Auction Results

GB-record Petition Crown is $1-million coin

By
2024-05-29

Portrait of coin engraver Thomas Simon

A one-of-16 Petition Crown is now the world’s most valuable British silver coin after realising $1 million (£818,000) at auction. 

The sale of the Cope Collection, one of the best collections of ancient and British coins, brought in nearly £7 million in total. 

Among Geoffrey Cope’s famous collection, sold after his death, the Petition Crown was known as one of the jewels of world coin collecting. 

All the others are believed to be currently in private hands or museum collections. 

The crowns were made to “petition” King Charles II for work in 1663.

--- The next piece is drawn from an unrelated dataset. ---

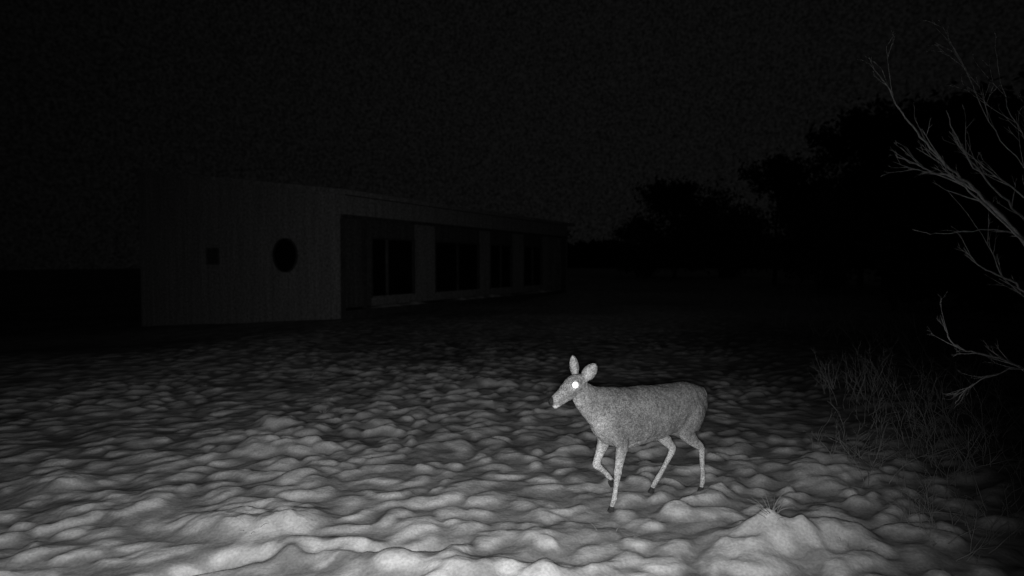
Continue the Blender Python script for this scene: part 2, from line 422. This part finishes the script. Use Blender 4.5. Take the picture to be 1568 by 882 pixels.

Engraver Thomas Simon produced the highly detailed coins to support his application to replace the Roettiers brothers as sole engraver for the Royal Mint. 

Simon’s name is clearly and beautifully signed on what most call his masterwork. He probably died in the plague just a couple of years later.

He wrote his plea – “compare this his tryall piece with the Dutch” – around the edge of the coin on a new coin making machine. 

Only 16 of the coins are known to survive. 

David Guest, of auctioneers Classical Numismatic Group, said: “Widely regarded as the most beautiful machine-made coin ever struck and undoubtedly the most important coin in the British series, we are delighted to have seen the 1663 Petition Crown realise a world record price.

“The overwhelming success of the sale of the Cope collection further underlines the confidence in the market for superb and rare British coins.”

The coin was graded 63+ for condition, making it the highest-rated Petition Crown that has been graded. 

The coins were regarded as special and collectible as soon as Simon produced them. They were selling as early as 1742, and have regularly set records for their type. 

The Cope Collection sale also yielded a £382,798 Oxford Crown from 1644. Probably one of three not in museum collections. 

A King Henry VII Testoon from 1544 made £100,819, another record for type.

The market for coins is strong. The most valuable British coin, an Edward VIII trail sovereign, sold for £1 million in 2020. A US 1933 double eagle became the most valuable coin ever sold at auction, in 2021, when it realised $18.9 million in New York. 

Economic and political instability can make rare, valuable, highly portable (and hard to seize, impound or sanction) assets desirable to high-net-worth buyers. This attracts money into the market, pushing prices up.